[Dataset extract]
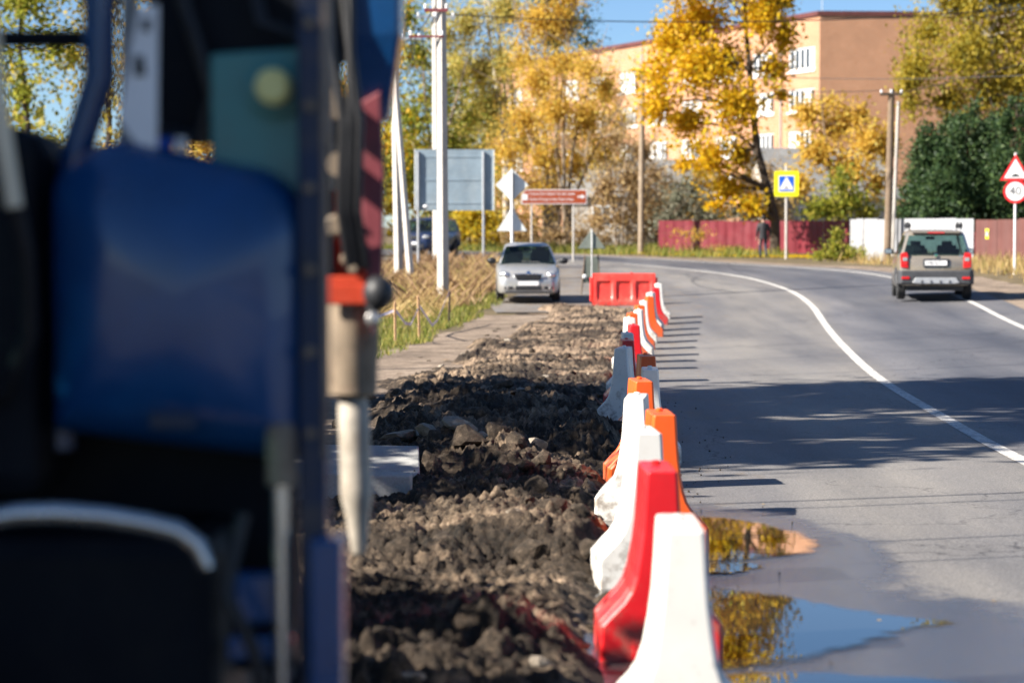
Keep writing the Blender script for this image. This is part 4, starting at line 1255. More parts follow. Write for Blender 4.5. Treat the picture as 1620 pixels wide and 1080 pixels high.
cable('upper cable crossing the sky over the brick building', (-2.4, 88, 9.5), (32, 93, 11.8), 1.0, .022)
cable('lower cable crossing in front of the brick building', (6.3, 113.4, 9.2), (26, 96, 8.2), .5, .018)
cable('cable from the wooden pole to the grey pole', (14.1, 92.2, 7.0), (6.0, 113.4, 9.2), .4, .014)
cable('cable from the wooden pole rising to the right', (14.7, 92.2, 6.9), (24, 70, 9.5), .3, .014)
cable('drooping cable left of the concrete pole', (-1.98, 62.4, 7.45), (-3.9, 75, 7.7), .5, .014)
cable('second drooping cable left of the concrete pole', (-2.6, 62.4, 6.75), (-3.0, 75, 7.65), .7, .014)
cable('third thin cable left of the concrete pole', (-1.75, 62.4, 7.45), (-3.3, 88, 9.45), .4, .012)
# lines that cross the street in front, above the picture; only their shadows reach it
for k, (y0, zc, r_) in enumerate(((12.9, 6.4, .022), (12.4, 6.2, .015), (10.3, 6.6, .014), (9.3, 6.5, .012), (31.0, 7.0, .02), (35.5, 7.2, .018), (39.5, 7.2, .02))):
    d = Vector((.937, .35, 0))
    a = Vector((-9, y0, zc)); b_ = a + d * 34
    cable(['thick street cable above the frame shading the asphalt', 'thin street cable beside the thick one above the frame', 'street cable over the near puddle', 'thin street cable over the second puddle',
           'street cable above the middle of the row', 'street cable above the far half of the row', 'street cable above the far end of the row'][k], a, b_, .3, r_)
for k, (x, y) in enumerate(((-9, 12.4), (22.8, 24.2), (-9, 35.5), (22.8, 47.4))):
    o, B = pole('utility_pole', ['concrete pole out of frame on the left side of the street', 'concrete pole out of frame on the right side of the street', 'concrete pole far out of frame on the left', 'concrete pole far out of frame on the right'][k], gp(x, y), (x, y, 7.6), .13, .09, M['concrete'], 6)

# ------------------------------------------------------------------ signs
def signpost(name, label, base, h, r=.04, rz=0.0, mat=None):
    o = thing(name, label, 'sign', base, rz)
    MB().tube([(0, 0, -.1), (0, 0, h)], r, 12).build('post', mat or M['steel'], o, True)
    return o


def rrect(w_, h, r, n=5):
    pts = []
    for cx, cy, a0 in ((w_ / 2 - r, -h / 2 + r, -90), (w_ / 2 - r, h / 2 - r, 0), (-w_ / 2 + r, h / 2 - r, 90), (-w_ / 2 + r, -h / 2 + r, 180)):
        for k in range(n + 1):
            a = R(a0 + 90 * k / n); pts.append((cx + r * math.cos(a), cy + r * math.sin(a)))
    return pts


def plate(name, poly, c, th, mat, par, ydir=-1):
    return MB().prism(poly if ydir < 0 else poly, c, (1, 0, 0), (0, 0, 1), (0, th, 0)).build(name, mat, par)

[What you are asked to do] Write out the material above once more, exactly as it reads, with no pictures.

[Exercise result]
Keep writing the Blender script for this image. This is part 4, starting at line 1255. More parts follow. Write for Blender 4.5. Treat the picture as 1620 pixels wide and 1080 pixels high.
cable('upper cable crossing the sky over the brick building', (-2.4, 88, 9.5), (32, 93, 11.8), 1.0, .022)
cable('lower cable crossing in front of the brick building', (6.3, 113.4, 9.2), (26, 96, 8.2), .5, .018)
cable('cable from the wooden pole to the grey pole', (14.1, 92.2, 7.0), (6.0, 113.4, 9.2), .4, .014)
cable('cable from the wooden pole rising to the right', (14.7, 92.2, 6.9), (24, 70, 9.5), .3, .014)
cable('drooping cable left of the concrete pole', (-1.98, 62.4, 7.45), (-3.9, 75, 7.7), .5, .014)
cable('second drooping cable left of the concrete pole', (-2.6, 62.4, 6.75), (-3.0, 75, 7.65), .7, .014)
cable('third thin cable left of the concrete pole', (-1.75, 62.4, 7.45), (-3.3, 88, 9.45), .4, .012)
# lines that cross the street in front, above the picture; only their shadows reach it
for k, (y0, zc, r_) in enumerate(((12.9, 6.4, .022), (12.4, 6.2, .015), (10.3, 6.6, .014), (9.3, 6.5, .012), (31.0, 7.0, .02), (35.5, 7.2, .018), (39.5, 7.2, .02))):
    d = Vector((.937, .35, 0))
    a = Vector((-9, y0, zc)); b_ = a + d * 34
    cable(['thick street cable above the frame shading the asphalt', 'thin street cable beside the thick one above the frame', 'street cable over the near puddle', 'thin street cable over the second puddle',
           'street cable above the middle of the row', 'street cable above the far half of the row', 'street cable above the far end of the row'][k], a, b_, .3, r_)
for k, (x, y) in enumerate(((-9, 12.4), (22.8, 24.2), (-9, 35.5), (22.8, 47.4))):
    o, B = pole('utility_pole', ['concrete pole out of frame on the left side of the street', 'concrete pole out of frame on the right side of the street', 'concrete pole far out of frame on the left', 'concrete pole far out of frame on the right'][k], gp(x, y), (x, y, 7.6), .13, .09, M['concrete'], 6)

# ------------------------------------------------------------------ signs
def signpost(name, label, base, h, r=.04, rz=0.0, mat=None):
    o = thing(name, label, 'sign', base, rz)
    MB().tube([(0, 0, -.1), (0, 0, h)], r, 12).build('post', mat or M['steel'], o, True)
    return o


def rrect(w_, h, r, n=5):
    pts = []
    for cx, cy, a0 in ((w_ / 2 - r, -h / 2 + r, -90), (w_ / 2 - r, h / 2 - r, 0), (-w_ / 2 + r, h / 2 - r, 90), (-w_ / 2 + r, -h / 2 + r, 180)):
        for k in range(n + 1):
            a = R(a0 + 90 * k / n); pts.append((cx + r * math.cos(a), cy + r * math.sin(a)))
    return pts


def plate(name, poly, c, th, mat, par, ydir=-1):
    return MB().prism(poly if ydir < 0 else poly, c, (1, 0, 0), (0, 0, 1), (0, th, 0)).build(name, mat, par)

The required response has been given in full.